Num desses casos, a resposta oficial volta a bater na mesma tecla: assim a política não pode ser aplicada se isso comprometer o cumprimento da legislação relativa a preços e condições de venda – ou seja, outra vez o fantasma da venda com prejuízo.
Conclusão?
O Preço Mínimo Garantido funciona muito bem em banners e anúncios, mas na prática está cheio de portas de saída para a loja.

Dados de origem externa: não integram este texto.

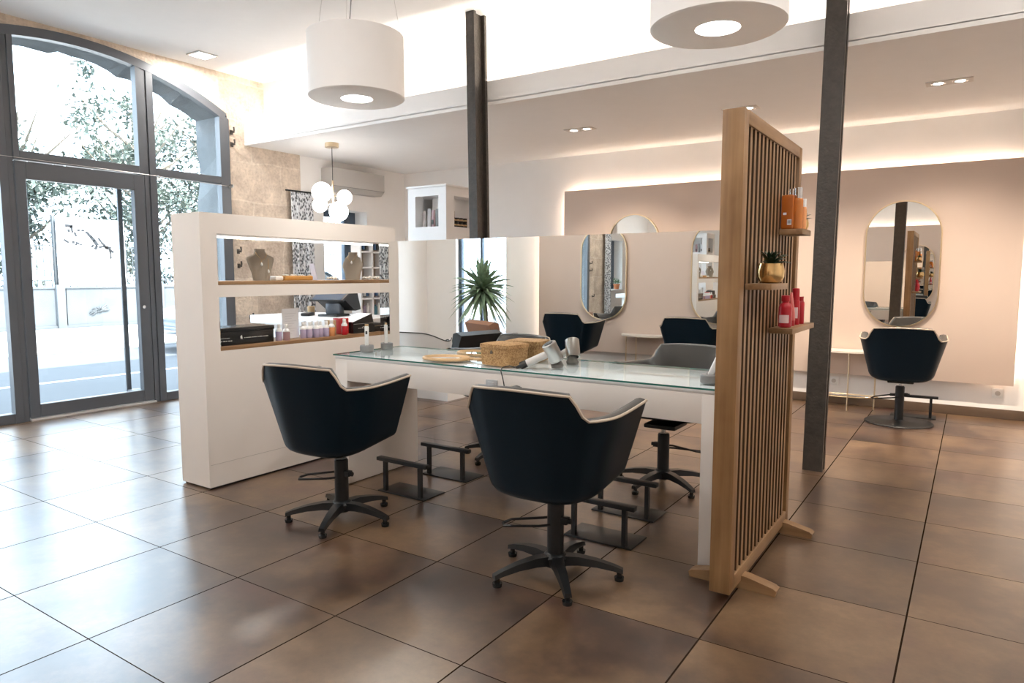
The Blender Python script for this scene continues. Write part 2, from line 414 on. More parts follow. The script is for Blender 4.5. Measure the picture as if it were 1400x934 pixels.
# --- glazed entrance door
b = BM()
for q in ((2.66, 2.742, .025, 2.248), (3.665, 3.769, .025, 2.248), (2.742, 3.665, 2.10, 2.248), (2.742, 3.665, .025, .138)): bar(b, *q, xa=-6.90, xb=-6.83)
d1 = struct('door_1', b, M['frame'])
obj('pane', pane_poly(2.735, 3.67, .13, 2.11), M['pane'], d1, smooth=0)
b = BM(); box(b, -7.0, -6.975, 3.575, 3.62, .11, 2.14, .006); box(b, -6.99, -6.90, 3.58, 3.70, 2.11, 2.14, .004); box(b, -6.99, -6.90, 3.58, 3.70, .11, .14, .004)
obj('pull_handle', b, M['frame'], d1)
b = BM(); cyl(b, (-6.84, 3.70, .965), (-6.815, 3.70, .965), .016); obj('lock', b, M['chrome'], d1)
b = BM(); box(b, -6.90, -6.80, 2.655, 3.775, 0, .02, .003); struct('trim_1', b, mat('aluminium_strip', (.62, .58, .55), .35, .6))
# --- small window in the rear left corner
b = BM()
for q in ((wy0, wy0 + .07, wz0, wz1), (wy1 - .20, wy1 - .11, wz0, wz1), (wy0 + .07, wy1 - .2, wz1 - .08, wz1), (wy0 + .07, wy1 - .2, wz0, wz0 + .08)): box(b, -7.16, -7.09, *q, .004)
box(b, -7.16, -7.09, wy1 - .11, wy1, wz0, wz1)
w2 = struct('window_2', b, mat('blue_grey_frame', (.05, .075, .11), .4))
b = BM(); box(b, -7.13, -7.12, wy0 + .05, wy1 - .18, wz0 + .05, wz1 - .05); obj('pane', b, M['pane'], w2, smooth=0)
b = BM(); box(b, -7.09, -6.80, wy0 - .03, wy1 + .03, wz0 - .03, wz0 + .004, .004); obj('window_sill', b, M['white'], w2)
# --- tall window in the front wall (it shows only in the desk mirror)
b = BM()
for q in ((fx0, fx0 + .05, 0, fz1), (fx1 - .05, fx1, 0, fz1), (-5.92, -5.885, 0, fz1), (fx0, fx1, 0, .06), (fx0, fx1, fz1 - .06, fz1)): box(b, q[0], q[1], YF - .13, YF - .07, q[2], q[3], .004)
w3 = struct('window_3', b, mat('blue_grey_frame'))
for a_, c_ in ((fx0 + .04, -5.905), (-5.895, fx1 - .04)):
    b = BM(); box(b, a_, c_, YF - .105, YF - .095, .05, fz1 - .05); obj('pane', b, M['pane'], w3, smooth=0)

# ================================================================ OUTSIDE
GZ = -.12
b = BM(); box(b, -60, XL - .55, -30, 50, GZ - .2, GZ); struct('road', b, mat('asphalt', (.055, .058, .064), .9, var=.15, vscale=2, bump=.3, bscale=40), smooth=0)
b = BM(); box(b, -60, 30, -40, YF - .2, GZ - .25, GZ - .01); struct('ground', b, mat('paving', (.42, .41, .40), .9, var=.1), smooth=0)
b = BM(); box(b, -10.0, -9.86, -20, 40, GZ, GZ + .004); struct('road_marking', b, mat('road_paint', (.35, .35, .35), .8), smooth=0)
b = BM(); box(b, -18.9, -13.5, -20, 40, GZ, GZ + .05, .01); struct('sidewalk', b, mat('pale_pavement', (.62, .60, .57), .9, var=.08), smooth=0)
b = BM(); box(b, XL - .55, XR + .2, YF - .2, 22, ZC + .15, 5.75); box(b, XL - .55, XR + .2, YB + .2, 22, GZ, ZC + .15); struct('wall_facade', b, mat('render_facade', (.62, .57, .50), .9), smooth=0)

FX = -19.0
cem = mat('weathered_cement', (.082, .090, .098), .9, var=.25, vscale=1.6, bump=.3, bscale=20)
k = 0
b = BM()
for j in range(-4, 9):                                   # low wall with piers and framed panels
    ya = 8.36 + 2.55 * j
    box(b, FX - .25, FX, ya - .1, ya + 2.55, GZ, .97)
    box(b, FX - .02, FX + .10, ya - .26, ya - .06, GZ, 1.02, .01)
    box(b, FX, FX + .05, ya - .06, ya + 2.29, GZ, GZ + .12); box(b, FX, FX + .03, ya - .06, ya + 2.29, .93, .97)
fw = struct('wall_street', b, cem)
dark_iron = mat('dark_railing', (.05, .055, .06), .6)
orn = []
for j in (-2, -1, 0, 1):                                    # wrought iron flower on each panel
    ya = 8.36 + 2.55 * j + .75; bm = BM(); rr = random.Random(11)
    for i in range(14):
        a = 2 * PI * i / 14; l = rr.uniform(.12, .28)
        p = [(FX + .03, ya + math.cos(a) * l * t * 1.25, .36 + math.sin(a + .5 * t) * l * t * .55) for t in (.25, .5, .75, 1)]
        tube(bm, p, [.012, .022, .018, .004], 5)
    o = obj('wall_ornament', bm, dark_iron)
    tag(o, ['small iron flower ornament on the street wall, far to the left outside', 'iron flower ornament on the street wall seen through the left pane', 'iron flower ornament on the street wall below the white board', 'iron flower ornament on the street wall behind the parked car'][j + 2], 'ornament', 'flower ornaments on the street wall')
for j, (ya, yb) in enumerate(((-4.3, 3.2), (3.26, 8.1), (8.2, 10.6), (10.7, 20.0))):     # railing bays above the wall
    t = thing('street_railing', ['far left bay of the iron railing on the street wall', 'iron railing bay on the street wall behind the left pane', 'iron railing bay behind the white board on the street wall', 'long iron railing bay on the street wall above the parked car'][j], 'railing', (FX - .12, ya, .97), 0, 'iron railing bays on the street wall')
    n = int((yb - ya) / .16); b = BM()
    for i in range(n + 1):
        y = i * (yb - ya) / n; tube(b, [(0, y, 0), (0, y, 1.12)], .014, 5)
    obj('bars', b, dark_iron, t)
    b = BM()
    for z in (.14, 1.0): box(b, -.02, .02, 0, yb - ya, z, z + .035)
    obj('rail', b, dark_iron, t)
    b = BM(); box(b, -.05, .05, -.04, .04, 0, 1.75, .01); obj('post', b, dark_iron, t)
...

O que podes fazer se te acontecer o mesmo
Se te vês numa situação parecida – seja na Worten ou noutra grande superfície – não fiques só a bufar para o ecrã. Há coisas concretas que podes fazer.
1. Guarda provas de tudo
- Prints dos preços (na loja A, na loja B, na Amazon, etc.).

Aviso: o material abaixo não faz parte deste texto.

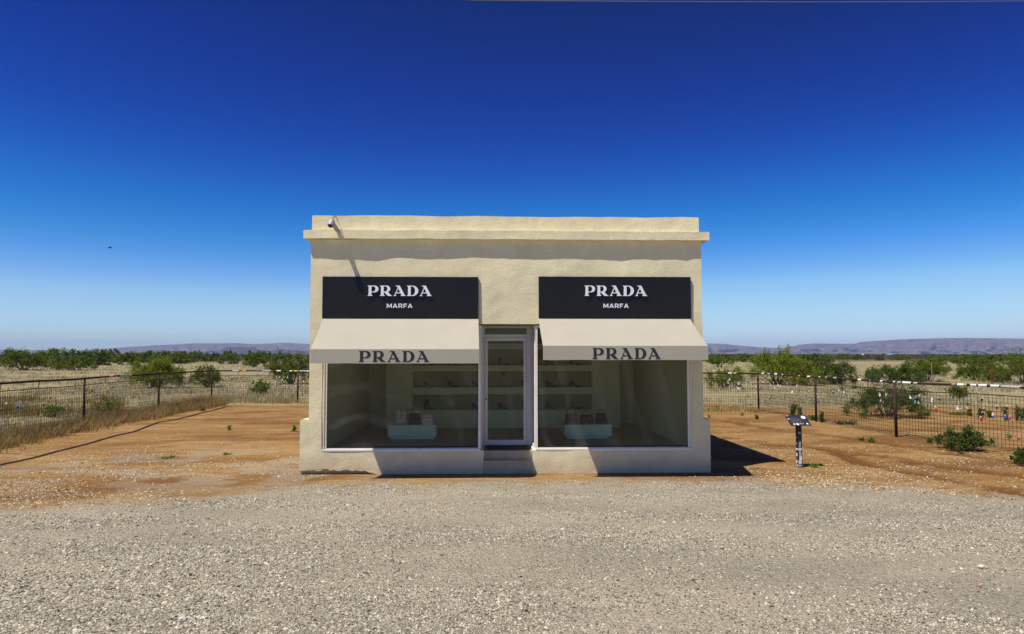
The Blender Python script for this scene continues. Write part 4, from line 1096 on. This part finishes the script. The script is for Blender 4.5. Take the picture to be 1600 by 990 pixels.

- Data e hora em que o viste.
- Condições da política de Preço Mínimo Garantido no site da loja.
- Quanto mais documentação tiveres, melhor.
2. Pede a recusa por escrito
Nada de “o sistema não deixa, lamento” dito ao balcão e pronto.
Pede que te enviem a fundamentação por email, com referência à política e à lei que estão a invocar.
Isso não obriga a loja a mudar de ideias, mas:
Obriga-a a “assumir” a razão da recusa.
Dá-te base para uma reclamação bem estruturada.
3. Livro de Reclamações (físico ou eletrónico)
Entretanto se sentes que a política foi usada como isco comercial e, na hora da verdade, não foi cumprida de forma transparente, usa o Livro de Reclamações Eletrónico:
- Explica que a decisão de compra foi influenciada pelo Preço Mínimo Garantido.
- Mostra a diferença entre a promessa e a prática.
- Refere que, na tua perspetiva, pode configurar uma prática comercial enganosa.
- A reclamação segue para a loja e para as entidades competentes.